Goal
Retype each line of the material exactly, please, skipping any picture in it.

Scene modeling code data
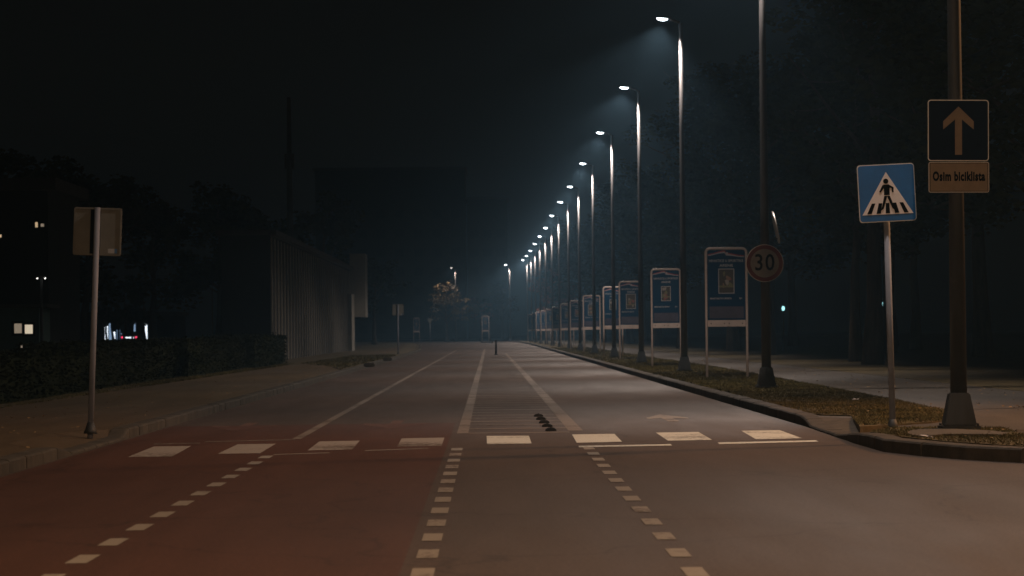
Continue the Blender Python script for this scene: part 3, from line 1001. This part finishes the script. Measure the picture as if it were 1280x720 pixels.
def tree_meshes(seed, H, CR, trunk_r, leafsize, nclump, nleaf, bare=0.0):
    rnd = random.Random(seed)
    tb, cb = bmesh.new(), bmesh.new()
    th = H * .32
    pts = [Vector((0, 0, -.1))]
    n = 7
    for i in range(1, n + 1):
        pts.append(Vector((pts[-1].x + rnd.uniform(-.12, .12), pts[-1].y + rnd.uniform(-.12, .12), H * .85 * i / n)))
    tube(tb, pts, [trunk_r * 1.35] + [trunk_r * (1 - .85 * i / n) for i in range(1, n + 1)], 10)
    tips = []
    for k in range(16):
        f = rnd.uniform(.3, .95)
        z = H * .85 * f
        i = min(n - 1, int(f * n)); t = f * n - i
        p = pts[i].lerp(pts[i + 1], t)
        a = rnd.uniform(0, 2 * math.pi)
        L = CR * rnd.uniform(.55, 1.0) * (1.15 - .55 * abs(f - .55) * 2)
        q = [p]
        d = Vector((math.cos(a), math.sin(a), rnd.uniform(.25, .9)))
        for s in range(4):
            q.append(q[-1] + d.normalized() * L / 4 + Vector((rnd.uniform(-.1, .1), rnd.uniform(-.1, .1), .06 * L / 4)) * 1.5)
        tube(tb, q, [trunk_r * .38 * (1 - f * .5) * (1 - s * .2) for s in range(5)], 6)
        tips += [q[2], q[3], q[4]]
        for s in range(3):
            b0 = q[2 + s % 2]
            d2 = Vector((rnd.uniform(-1, 1), rnd.uniform(-1, 1), rnd.uniform(-.1, 1))).normalized() * L * .35
            tube(tb, [b0, b0 + d2 * .5, b0 + d2 + Vector((0, 0, .1))], [trunk_r * .12, trunk_r * .08, trunk_r * .03], 5)
            tips.append(b0 + d2)
    for k in range(nclump):
        c = rnd.choice(tips) + Vector((rnd.gauss(0, .25), rnd.gauss(0, .25), rnd.gauss(0, .25))) * CR * .3
        if rnd.random() < bare: continue
        leaf_quads(cb, c, CR * rnd.uniform(.12, .26), nleaf, rnd, leafsize)
    def tome(bm, nm, m):
        me = bpy.data.meshes.new(nm); bm.normal_update(); bm.to_mesh(me); bm.free(); me.materials.append(m); return me
    return tb, cb, tome


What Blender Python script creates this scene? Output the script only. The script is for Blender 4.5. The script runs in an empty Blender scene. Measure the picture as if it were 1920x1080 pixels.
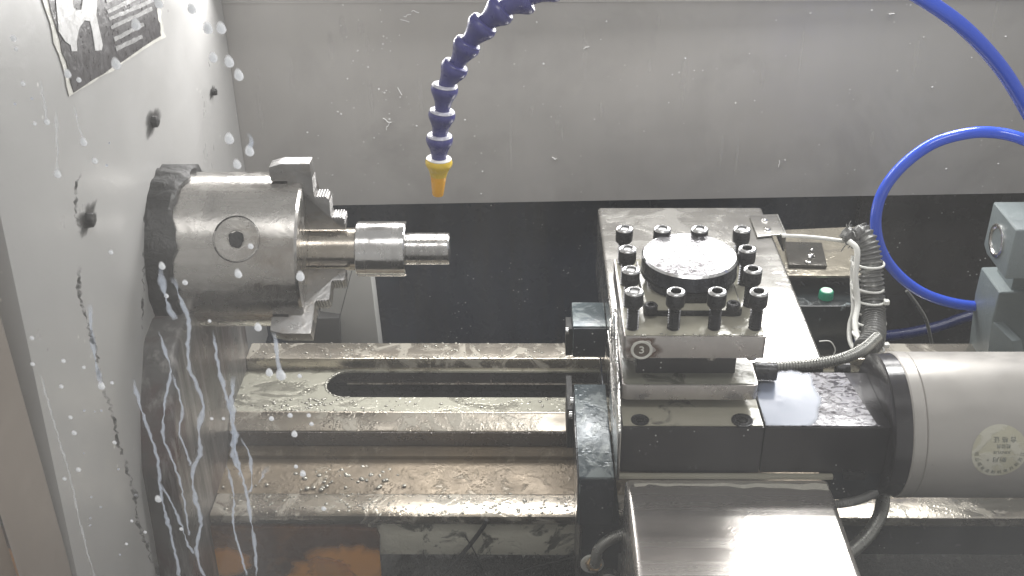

Response to the exercise
Continue the Blender Python script for this scene: part 3, from line 1001. This part finishes the script. Measure the picture as if it were 1280x720 pixels.
def tree_meshes(seed, H, CR, trunk_r, leafsize, nclump, nleaf, bare=0.0):
    rnd = random.Random(seed)
    tb, cb = bmesh.new(), bmesh.new()
    th = H * .32
    pts = [Vector((0, 0, -.1))]
    n = 7
    for i in range(1, n + 1):
        pts.append(Vector((pts[-1].x + rnd.uniform(-.12, .12), pts[-1].y + rnd.uniform(-.12, .12), H * .85 * i / n)))
    tube(tb, pts, [trunk_r * 1.35] + [trunk_r * (1 - .85 * i / n) for i in range(1, n + 1)], 10)
    tips = []
    for k in range(16):
        f = rnd.uniform(.3, .95)
        z = H * .85 * f
        i = min(n - 1, int(f * n)); t = f * n - i
        p = pts[i].lerp(pts[i + 1], t)
        a = rnd.uniform(0, 2 * math.pi)
        L = CR * rnd.uniform(.55, 1.0) * (1.15 - .55 * abs(f - .55) * 2)
        q = [p]
        d = Vector((math.cos(a), math.sin(a), rnd.uniform(.25, .9)))
        for s in range(4):
            q.append(q[-1] + d.normalized() * L / 4 + Vector((rnd.uniform(-.1, .1), rnd.uniform(-.1, .1), .06 * L / 4)) * 1.5)
        tube(tb, q, [trunk_r * .38 * (1 - f * .5) * (1 - s * .2) for s in range(5)], 6)
        tips += [q[2], q[3], q[4]]
        for s in range(3):
            b0 = q[2 + s % 2]
            d2 = Vector((rnd.uniform(-1, 1), rnd.uniform(-1, 1), rnd.uniform(-.1, 1))).normalized() * L * .35
            tube(tb, [b0, b0 + d2 * .5, b0 + d2 + Vector((0, 0, .1))], [trunk_r * .12, trunk_r * .08, trunk_r * .03], 5)
            tips.append(b0 + d2)
    for k in range(nclump):
        c = rnd.choice(tips) + Vector((rnd.gauss(0, .25), rnd.gauss(0, .25), rnd.gauss(0, .25))) * CR * .3
        if rnd.random() < bare: continue
        leaf_quads(cb, c, CR * rnd.uniform(.12, .26), nleaf, rnd, leafsize)
    def tome(bm, nm, m):
        me = bpy.data.meshes.new(nm); bm.normal_update(); bm.to_mesh(me); bm.free(); me.materials.append(m); return me
    return tb, cb, tome


What Blender Python script creates this scene? Output the script only. The script is for Blender 4.5. The script runs in an empty Blender scene. Measure the picture as if it were 1920x1080 pixels.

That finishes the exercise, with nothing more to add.